*** Dataset extract

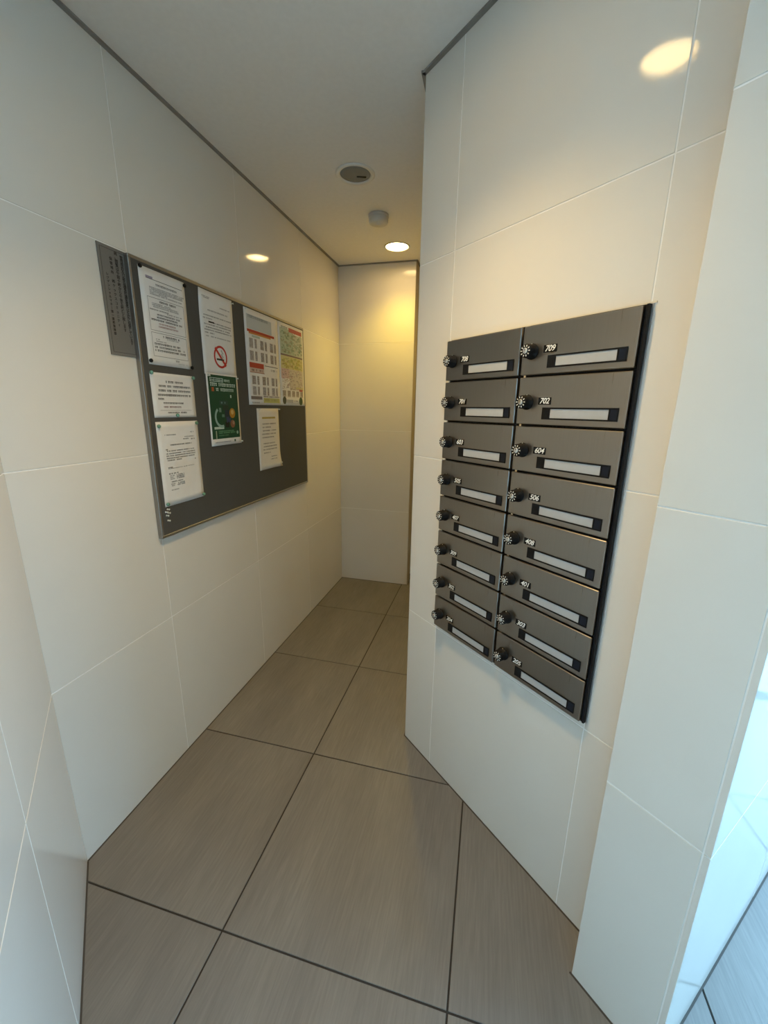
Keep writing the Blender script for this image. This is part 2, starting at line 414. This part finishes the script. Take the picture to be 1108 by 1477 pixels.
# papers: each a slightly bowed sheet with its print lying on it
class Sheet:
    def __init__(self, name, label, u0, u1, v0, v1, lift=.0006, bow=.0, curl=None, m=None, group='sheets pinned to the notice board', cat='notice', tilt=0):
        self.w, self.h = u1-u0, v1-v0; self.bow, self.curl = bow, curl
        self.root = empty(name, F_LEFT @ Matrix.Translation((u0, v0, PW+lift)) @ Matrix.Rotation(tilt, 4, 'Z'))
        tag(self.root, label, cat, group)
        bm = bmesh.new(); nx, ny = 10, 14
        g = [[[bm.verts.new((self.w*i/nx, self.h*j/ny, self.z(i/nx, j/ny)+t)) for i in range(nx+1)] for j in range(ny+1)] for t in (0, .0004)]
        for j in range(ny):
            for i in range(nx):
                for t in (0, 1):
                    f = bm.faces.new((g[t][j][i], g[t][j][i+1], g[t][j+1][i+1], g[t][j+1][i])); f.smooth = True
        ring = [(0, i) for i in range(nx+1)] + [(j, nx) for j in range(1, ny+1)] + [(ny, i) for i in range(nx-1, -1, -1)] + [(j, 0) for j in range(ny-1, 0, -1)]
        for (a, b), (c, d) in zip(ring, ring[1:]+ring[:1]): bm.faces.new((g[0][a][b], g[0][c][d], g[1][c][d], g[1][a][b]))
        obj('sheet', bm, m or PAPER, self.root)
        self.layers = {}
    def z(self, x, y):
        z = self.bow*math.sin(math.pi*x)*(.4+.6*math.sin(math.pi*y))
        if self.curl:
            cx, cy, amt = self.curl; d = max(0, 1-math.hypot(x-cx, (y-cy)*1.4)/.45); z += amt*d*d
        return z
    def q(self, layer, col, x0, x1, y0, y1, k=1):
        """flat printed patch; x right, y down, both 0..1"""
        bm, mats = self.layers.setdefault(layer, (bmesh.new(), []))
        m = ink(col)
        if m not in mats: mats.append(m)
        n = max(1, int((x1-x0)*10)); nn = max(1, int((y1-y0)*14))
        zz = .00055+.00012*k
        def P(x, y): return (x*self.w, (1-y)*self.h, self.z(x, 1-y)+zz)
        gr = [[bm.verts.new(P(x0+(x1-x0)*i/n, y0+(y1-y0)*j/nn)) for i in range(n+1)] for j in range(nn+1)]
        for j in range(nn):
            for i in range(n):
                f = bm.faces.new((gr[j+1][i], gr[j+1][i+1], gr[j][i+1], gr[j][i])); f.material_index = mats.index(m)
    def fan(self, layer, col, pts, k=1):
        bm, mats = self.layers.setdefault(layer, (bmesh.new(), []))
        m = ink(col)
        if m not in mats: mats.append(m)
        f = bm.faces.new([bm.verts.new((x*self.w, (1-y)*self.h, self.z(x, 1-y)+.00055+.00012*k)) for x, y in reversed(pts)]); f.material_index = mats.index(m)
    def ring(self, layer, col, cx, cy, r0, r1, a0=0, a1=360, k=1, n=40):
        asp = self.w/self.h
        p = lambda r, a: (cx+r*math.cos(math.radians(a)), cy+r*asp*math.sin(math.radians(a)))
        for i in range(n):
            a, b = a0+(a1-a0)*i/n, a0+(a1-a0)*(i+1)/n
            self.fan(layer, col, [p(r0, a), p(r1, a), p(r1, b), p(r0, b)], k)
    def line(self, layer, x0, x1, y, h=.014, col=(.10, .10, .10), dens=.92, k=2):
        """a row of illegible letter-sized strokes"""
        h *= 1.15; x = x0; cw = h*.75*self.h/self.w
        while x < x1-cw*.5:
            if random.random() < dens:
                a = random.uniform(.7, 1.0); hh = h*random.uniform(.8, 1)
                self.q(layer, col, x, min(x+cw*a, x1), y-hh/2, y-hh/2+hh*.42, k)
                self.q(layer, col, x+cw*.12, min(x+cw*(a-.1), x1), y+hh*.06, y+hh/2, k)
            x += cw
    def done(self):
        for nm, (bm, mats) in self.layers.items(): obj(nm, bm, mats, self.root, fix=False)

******

Given exercise: Return the whole listing, word for word, and leave out every picture.

Output:
Keep writing the Blender script for this image. This is part 2, starting at line 414. This part finishes the script. Take the picture to be 1108 by 1477 pixels.
# papers: each a slightly bowed sheet with its print lying on it
class Sheet:
    def __init__(self, name, label, u0, u1, v0, v1, lift=.0006, bow=.0, curl=None, m=None, group='sheets pinned to the notice board', cat='notice', tilt=0):
        self.w, self.h = u1-u0, v1-v0; self.bow, self.curl = bow, curl
        self.root = empty(name, F_LEFT @ Matrix.Translation((u0, v0, PW+lift)) @ Matrix.Rotation(tilt, 4, 'Z'))
        tag(self.root, label, cat, group)
        bm = bmesh.new(); nx, ny = 10, 14
        g = [[[bm.verts.new((self.w*i/nx, self.h*j/ny, self.z(i/nx, j/ny)+t)) for i in range(nx+1)] for j in range(ny+1)] for t in (0, .0004)]
        for j in range(ny):
            for i in range(nx):
                for t in (0, 1):
                    f = bm.faces.new((g[t][j][i], g[t][j][i+1], g[t][j+1][i+1], g[t][j+1][i])); f.smooth = True
        ring = [(0, i) for i in range(nx+1)] + [(j, nx) for j in range(1, ny+1)] + [(ny, i) for i in range(nx-1, -1, -1)] + [(j, 0) for j in range(ny-1, 0, -1)]
        for (a, b), (c, d) in zip(ring, ring[1:]+ring[:1]): bm.faces.new((g[0][a][b], g[0][c][d], g[1][c][d], g[1][a][b]))
        obj('sheet', bm, m or PAPER, self.root)
        self.layers = {}
    def z(self, x, y):
        z = self.bow*math.sin(math.pi*x)*(.4+.6*math.sin(math.pi*y))
        if self.curl:
            cx, cy, amt = self.curl; d = max(0, 1-math.hypot(x-cx, (y-cy)*1.4)/.45); z += amt*d*d
        return z
    def q(self, layer, col, x0, x1, y0, y1, k=1):
        """flat printed patch; x right, y down, both 0..1"""
        bm, mats = self.layers.setdefault(layer, (bmesh.new(), []))
        m = ink(col)
        if m not in mats: mats.append(m)
        n = max(1, int((x1-x0)*10)); nn = max(1, int((y1-y0)*14))
        zz = .00055+.00012*k
        def P(x, y): return (x*self.w, (1-y)*self.h, self.z(x, 1-y)+zz)
        gr = [[bm.verts.new(P(x0+(x1-x0)*i/n, y0+(y1-y0)*j/nn)) for i in range(n+1)] for j in range(nn+1)]
        for j in range(nn):
            for i in range(n):
                f = bm.faces.new((gr[j+1][i], gr[j+1][i+1], gr[j][i+1], gr[j][i])); f.material_index = mats.index(m)
    def fan(self, layer, col, pts, k=1):
        bm, mats = self.layers.setdefault(layer, (bmesh.new(), []))
        m = ink(col)
        if m not in mats: mats.append(m)
        f = bm.faces.new([bm.verts.new((x*self.w, (1-y)*self.h, self.z(x, 1-y)+.00055+.00012*k)) for x, y in reversed(pts)]); f.material_index = mats.index(m)
    def ring(self, layer, col, cx, cy, r0, r1, a0=0, a1=360, k=1, n=40):
        asp = self.w/self.h
        p = lambda r, a: (cx+r*math.cos(math.radians(a)), cy+r*asp*math.sin(math.radians(a)))
        for i in range(n):
            a, b = a0+(a1-a0)*i/n, a0+(a1-a0)*(i+1)/n
            self.fan(layer, col, [p(r0, a), p(r1, a), p(r1, b), p(r0, b)], k)
    def line(self, layer, x0, x1, y, h=.014, col=(.10, .10, .10), dens=.92, k=2):
        """a row of illegible letter-sized strokes"""
        h *= 1.15; x = x0; cw = h*.75*self.h/self.w
        while x < x1-cw*.5:
            if random.random() < dens:
                a = random.uniform(.7, 1.0); hh = h*random.uniform(.8, 1)
                self.q(layer, col, x, min(x+cw*a, x1), y-hh/2, y-hh/2+hh*.42, k)
                self.q(layer, col, x+cw*.12, min(x+cw*(a-.1), x1), y+hh*.06, y+hh/2, k)
            x += cw
    def done(self):
        for nm, (bm, mats) in self.layers.items(): obj(nm, bm, mats, self.root, fix=False)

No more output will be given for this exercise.